今日も暑い日になりそうだ。昨日はあれから気分が悪くなった。気をつけよう。
埴生八幡に参拝した。木曽義仲もここで戦勝祈願をしたという。
ここまでは平坦な道だったが、ここから山越の道になる。
埴生八幡から少し行って川を渡ると、西へと尾根道を登ってゆくことになる。道は結構広いし馬で越えられるのは有り難い。
稜線の尾根道を行き、高いところまで来ると、左に源氏山、右に卯の花山が見える。木曽義仲もこの辺りに陣を張ったという。
道は一度下ってから卯の花山の北側の脇を抜けて行き、ここが倶利伽羅峠になる。
倶利伽羅峠を越えた。その火牛の計のあったという谷は山の裏側で、結局見えなかった。
そのあとまた稜線上のだらだらとした道が続く。
曾良はこういう直線的な尾根道は古代の駅路の名残だというが、どうでもいい情報だ。
やはり馬は楽だ。暑い一日だったけど意外に早く金沢に着いた。京屋吉兵衛の宿の泊まることになった。
竹雀と一笑を呼んできてもらったが、竹雀は牧童を連れてすぐにやってきたが、一笑が去年の12月に亡くなったことを知った。

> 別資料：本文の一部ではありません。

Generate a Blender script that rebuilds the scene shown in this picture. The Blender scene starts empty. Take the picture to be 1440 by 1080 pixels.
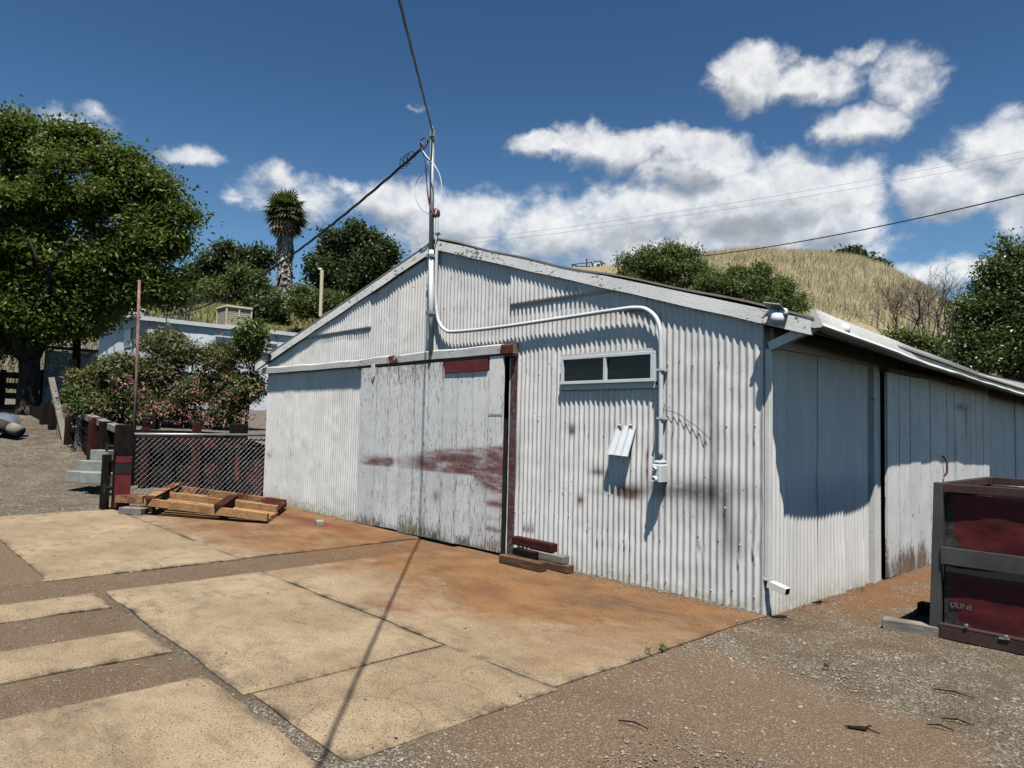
import bpy, bmesh, math, random
import numpy as np
from mathutils import Vector, Matrix, noise as mnoise

S = bpy.context.scene
COL = S.collection
rng = np.random.default_rng(7)
random.seed(7)
V = Vector

# ------------------------------------------------------------------ measured camera
FPX = 998.0
def _cam():
    a = math.atan(920/FPX); p = math.radians(3.2); r = math.radians(1.3)
    fw = np.array([-math.cos(a), math.sin(a), 0]); rt = np.array([math.sin(a), math.cos(a), 0]); up = np.array([0, 0, 1.])
    F = fw*math.cos(p)+up*math.sin(p); U = up*math.cos(p)-fw*math.sin(p)
    R2 = rt*math.cos(r)+U*math.sin(r); U2 = U*math.cos(r)-rt*math.sin(r)
    return F, R2, U2
CF, CR, CU = _cam()
def ray(px, py): return CF*FPX+CR*(px-720)-CU*(py-540)
_t = -1.5/ray(1074, 862)[2]
CAM = np.array([-ray(1074, 862)[0]*_t, -ray(1074, 862)[1]*_t, 1.5])
def front(px, py, y=0.0):            # photo point measured on a plane parallel to the front wall
    v = ray(px, py); return CAM+v*((y-CAM[1])/v[1])
def side(px, py, x=0.0):             # ... parallel to the side wall
    v = ray(px, py); return CAM+v*((x-CAM[0])/v[0])
def gnd(px, py, z=0.0):              # ... on a level plane
    v = ray(px, py); return CAM+v*((z-CAM[2])/v[2])
def at(px, py, Z):                   # ... at a known distance
    return CAM+ray(px, py)/FPX*Z

# ------------------------------------------------------------------ object helpers
def tag(o, label=None, cat=None, group=None, kind=None):
    if label: o['label'] = label
    if cat: o['category'] = cat
    if group: o['group'] = group
    if kind: o['kind'] = kind
    return o
def thing(name, loc, label, cat, group=None, rz=0.0):
    o = bpy.data.objects.new(name, None); COL.objects.link(o)
    o.location = [float(c) for c in loc]; o.rotation_euler = (0, 0, rz); o.empty_display_size = .2
    return tag(o, label, cat, group)
def origin_of(p):
    l = Vector((0, 0, 0))
    while p is not None:
        l = l+p.location; p = p.parent
    return l
class MB:
    """collects polygons; build() links them as one mesh object (vertices given in world space)"""
    def __init__(s): s.v = []; s.f = []; s.m = []
    def poly(s, pts, m=0):
        b = len(s.v); s.v += [tuple(map(float, p)) for p in pts]; s.f.append(tuple(range(b, b+len(pts)))); s.m.append(m)
    def box(s, x0, x1, y0, y1, z0, z1, m=0, M=None, j=0.0):
        c = [(x, y, z) for z in (z0, z1) for y in (y0, y1) for x in (x0, x1)]
        if j: c = [tuple(k+random.uniform(-j, j) for k in p) for p in c]
        if M is not None: c = [tuple(M @ V(p)) for p in c]
        b = len(s.v); s.v += c
        for f in ((0, 2, 3, 1), (4, 5, 7, 6), (0, 1, 5, 4), (2, 6, 7, 3), (0, 4, 6, 2), (1, 3, 7, 5)):
            s.f.append(tuple(b+i for i in f)); s.m.append(m)
    def beam(s, a, b, w, h, up=(0, 0, 1), m=0):
        """rectangular bar from a to b, w across, h along up"""
        a = V(a); b = V(b); d = (b-a).normalized(); u = V(up); sx = d.cross(u)
        if sx.length < 1e-5: sx = d.cross(V((1, 0, 0)))
        sx.normalize(); u = sx.cross(d)
        q = len(s.v)
        for p in (a, b):
            for i, j in ((-1, -1), (1, -1), (1, 1), (-1, 1)):
                s.v.append(tuple(p+sx*(i*w/2)+u*(j*h/2)))
        for f in ((0, 1, 2, 3), (7, 6, 5, 4), (0, 4, 5, 1), (1, 5, 6, 2), (2, 6, 7, 3), (3, 7, 4, 0)):
            s.f.append(tuple(q+i for i in f)); s.m.append(m)
    def tube(s, pts, rad, n=8, m=0, cap=True):
        pts = [V([float(c) for c in p]) for p in pts]
        if not hasattr(rad, '__len__'): rad = [rad]*len(pts)
        q = len(s.v); prev = None
        for i, p in enumerate(pts):
            d = (pts[min(i+1, len(pts)-1)]-pts[max(i-1, 0)])
            if d.length < 1e-9: d = V((0, 0, 1))
            d.normalize()
            if prev is None:
                u = d.cross(V((0, 0, 1)))
                if u.length < .1: u = d.cross(V((1, 0, 0)))
            else:
                u = prev-d*prev.dot(d)
            u.normalize(); prev = u; w = d.cross(u)
            for k in range(n):
                a = 2*math.pi*k/n; s.v.append(tuple(p+(u*math.cos(a)+w*math.sin(a))*rad[i]))
        for i in range(len(pts)-1):
            for k in range(n):
                s.f.append((q+i*n+k, q+i*n+(k+1) % n, q+(i+1)*n+(k+1) % n, q+(i+1)*n+k)); s.m.append(m)
        if cap:
            s.f.append(tuple(q+k for k in range(n))[::-1]); s.m.append(m)
            s.f.append(tuple(q+(len(pts)-1)*n+k for k in range(n))); s.m.append(m)
    def lathe(s, c, prof, n=16, m=0, M=None):
        q = len(s.v)
        for r, z in prof:
            for k in range(n):
                a = 2*math.pi*k/n; p = V((r*math.cos(a), r*math.sin(a), z))
                if M is not None: p = M @ p
                s.v.append(tuple(V(c)+p))
        for i in range(len(prof)-1):
            for k in range(n):
                s.f.append((q+i*n+k, q+i*n+(k+1) % n, q+(i+1)*n+(k+1) % n, q+(i+1)*n+k)); s.m.append(m)
    def prism(s, pts, vec, m=0):
        """polygon pts pushed along vec"""
        n = len(pts); q = len(s.v); vec = V(vec)
        s.v += [tuple(V([float(c) for c in p])) for p in pts]+[tuple(V([float(c) for c in p])+vec) for p in pts]
        s.f.append(tuple(q+i for i in range(n))[::-1]); s.m.append(m)
        s.f.append(tuple(q+n+i for i in range(n))); s.m.append(m)
        for i in range(n):
            s.f.append((q+i, q+(i+1) % n, q+n+(i+1) % n, q+n+i)); s.m.append(m)
    def build(s, name, mats, parent=None, smooth=False, bevel=0.0, loc=None):
        if not isinstance(mats, (list, tuple)): mats = [mats]
        base = origin_of(parent) if parent is not None else V((0, 0, 0))
        own = V((0, 0, 0))
        if loc is not None: own = V([float(c) for c in loc])
        sh = base+own
        me = bpy.data.meshes.new(name)
        me.from_pydata([(v[0]-sh.x, v[1]-sh.y, v[2]-sh.z) for v in s.v], [], s.f)
        for mm in mats: me.materials.append(mm)
        me.polygons.foreach_set('material_index', s.m)
        me.polygons.foreach_set('use_smooth', [smooth]*len(s.f))
        bm = bmesh.new(); bm.from_mesh(me); bmesh.ops.recalc_face_normals(bm, faces=bm.faces); bm.to_mesh(me); bm.free()
        o = bpy.data.objects.new(name, me); COL.objects.link(o)
        o.location = own
        if parent is not None: o.parent = parent
        if bevel:
            b = o.modifiers.new('edge', 'BEVEL'); b.width = bevel; b.segments = 2; b.limit_method = 'ANGLE'
        return o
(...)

とにかく今日の木曽義仲の旧跡を見てきた楽しい気分が一気に吹っ飛んだ。まだ若かったはずだ。
出発前に名古屋の荷兮に今度の撰集阿羅野の序文を送ったが、その阿羅野には一笑の句が載っていた。
元日や明すましたるかすみ哉
いそがしや野分の空に夜這星
火とぼして幾日になりぬ冬椿
会いたかった。
一笑の死のショックは大きかったが、集まった金沢の人達に慰められながら、気を紛らわす意味でもお盆の発句を作ってみた。
九郎判官義経に成敗された盗賊の頭の熊坂長範は加賀の生まれだったということで、この辺りだと親類縁者がいるのかな。
だとすると熊坂長範の魂を持つる人達もいるのかなって思った。
熊坂がゆかりやいつの玉まつり 芭蕉
一笑の魂も初盆で帰ってきてくれてるなら聞いてるかな。